Set problem
Without the pictures, output the lines of the material from the very first through the one that holds "PI = math.pi".

Raw data
※

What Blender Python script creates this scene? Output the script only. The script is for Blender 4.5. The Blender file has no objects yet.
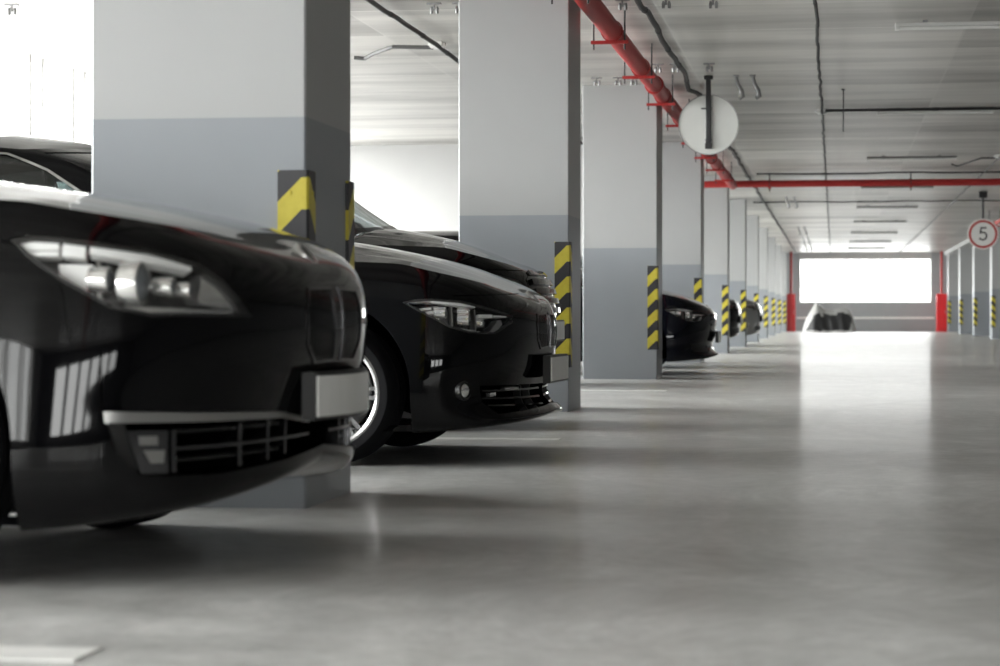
import bpy, math, random
import numpy as np
from mathutils import Vector, Matrix

random.seed(7)
C = bpy.context.scene.collection
PI = math.pi

# ------------------------------------------------------------------ helpers
class MB:
    """collects geometry for ONE mesh object"""
    def __init__(s):
        s.v = []; s.f = []; s.m = []; s.n = None
    def add(s, verts, faces, mi=0):
        o = len(s.v)
        s.v.extend([tuple(map(float, p)) for p in verts])
        s.f.extend([tuple(i + o for i in f) for f in faces])
        s.m.extend([mi] * len(faces))
        return s
    def box(s, x0, x1, y0, y1, z0, z1, mi=0, bev=0.0):
        if bev <= 0:
            v = [(x, y, z) for z in (z0, z1) for y in (y0, y1) for x in (x0, x1)]
            f = [(0, 2, 3, 1), (4, 5, 7, 6), (0, 1, 5, 4), (2, 6, 7, 3), (0, 4, 6, 2), (1, 3, 7, 5)]
            return s.add(v, f, mi)
        b = min(bev, (x1 - x0) / 2.01, (y1 - y0) / 2.01, (z1 - z0) / 2.01)
        v = []
        idx = {}
        for sx in (0, 1):
            for sy in (0, 1):
                for sz in (0, 1):
                    X = (x0, x1)[sx]; Y = (y0, y1)[sy]; Z = (z0, z1)[sz]
                    dx = b if sx == 0 else -b; dy = b if sy == 0 else -b; dz = b if sz == 0 else -b
                    for ax in range(3):
                        p = [X + dx, Y + dy, Z + dz]
                        p[ax] = (X, Y, Z)[ax]
                        idx[(sx, sy, sz, ax)] = len(v); v.append(tuple(p))
        f = []
        for ax in range(3):
            o = [a for a in range(3) if a != ax]
            for sd in (0, 1):
                q = []
                for (p, r) in ((0, 0), (1, 0), (1, 1), (0, 1)):
                    k = [0, 0, 0]; k[ax] = sd; k[o[0]] = p; k[o[1]] = r
                    q.append(idx[(k[0], k[1], k[2], ax)])
                f.append(tuple(q))
        for ax in range(3):      # edges running along ax
            o = [a for a in range(3) if a != ax]
            for p in (0, 1):
                for r in (0, 1):
                    k0 = [0, 0, 0]; k0[o[0]] = p; k0[o[1]] = r
                    k1 = list(k0); k1[ax] = 1
                    f.append((idx[(*k0, o[0])], idx[(*k1, o[0])], idx[(*k1, o[1])], idx[(*k0, o[1])]))
        for sx in (0, 1):
            for sy in (0, 1):
                for sz in (0, 1):
                    f.append(tuple(idx[(sx, sy, sz, a)] for a in range(3)))
        return s.add(v, f, mi)
    def tube(s, pts, r, n=10, mi=0, caps=True):
        pts = [Vector(p) for p in pts]
        rr = r if isinstance(r, (list, tuple)) else [r] * len(pts)
        rings = []
        up0 = None
        for i, p in enumerate(pts):
            t = (pts[min(i + 1, len(pts) - 1)] - pts[max(i - 1, 0)]).normalized()
            if up0 is None:
                a = Vector((0, 0, 1)) if abs(t.z) < .9 else Vector((1, 0, 0))
                up0 = (a - t * a.dot(t)).normalized()
            else:
                up0 = (up0 - t * up0.dot(t)).normalized()
            b = t.cross(up0)
            rings.append([p + (up0 * math.cos(2 * PI * k / n) + b * math.sin(2 * PI * k / n)) * rr[i] for k in range(n)])
        v = [q for R in rings for q in R]
        f = []
        for i in range(len(pts) - 1):
            for k in range(n):
                a = i * n + k; b_ = i * n + (k + 1) % n
                f.append((a, b_, b_ + n, a + n))
        if caps:
            f.append(tuple(reversed(range(n)))); f.append(tuple(range((len(pts) - 1) * n, len(pts) * n)))
        return s.add(v, f, mi)
    def lathe(s, prof, n=32, axis='z', org=(0, 0, 0), mi=0, close=False):
        v = []; f = []
        m = len(prof)
        for k in range(n):
            a = 2 * PI * k / n
            for (r, h) in prof:
                if axis == 'z': p = (r * math.cos(a), r * math.sin(a), h)
                elif axis == 'y': p = (r * math.cos(a), h, r * math.sin(a))
                else: p = (h, r * math.cos(a), r * math.sin(a))
                v.append((p[0] + org[0], p[1] + org[1], p[2] + org[2]))
        for k in range(n):
            k2 = (k + 1) % n
            for j in range(m if close else m - 1):
                j2 = (j + 1) % m
                f.append((k * m + j, k2 * m + j, k2 * m + j2, k * m + j2))
        return s.add(v, f, mi)
    def build(s, name, mats, parent=None, smooth=False, loc=None, rot=None, normals=None, recalc=False):
        me = bpy.data.meshes.new(name)
        me.from_pydata(s.v, [], s.f)
        if not isinstance(mats, (list, tuple)): mats = [mats]
        for m in mats: me.materials.append(m)
        me.polygons.foreach_set('material_index', s.m)
        if smooth is not False:
            me.polygons.foreach_set('use_smooth', [True] * len(me.polygons))
        me.update()
        if recalc:
            import bmesh
            bm = bmesh.new(); bm.from_mesh(me)
            bmesh.ops.recalc_face_normals(bm, faces=bm.faces)
            bm.to_mesh(me); bm.free()
        if smooth not in (False, True):
            me.set_sharp_from_angle(angle=math.radians(smooth))
        if normals is not None:
            me.normals_split_custom_set(normals)
        o = bpy.data.objects.new(name, me)
        C.objects.link(o)
        if parent is not None: o.parent = parent
        if loc is not None: o.location = loc
        if rot is not None: o.rotation_euler = rot
        return o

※

Solution to this task
What Blender Python script creates this scene? Output the script only. The script is for Blender 4.5. The Blender file has no objects yet.
import bpy, math, random
import numpy as np
from mathutils import Vector, Matrix

random.seed(7)
C = bpy.context.scene.collection
PI = math.pi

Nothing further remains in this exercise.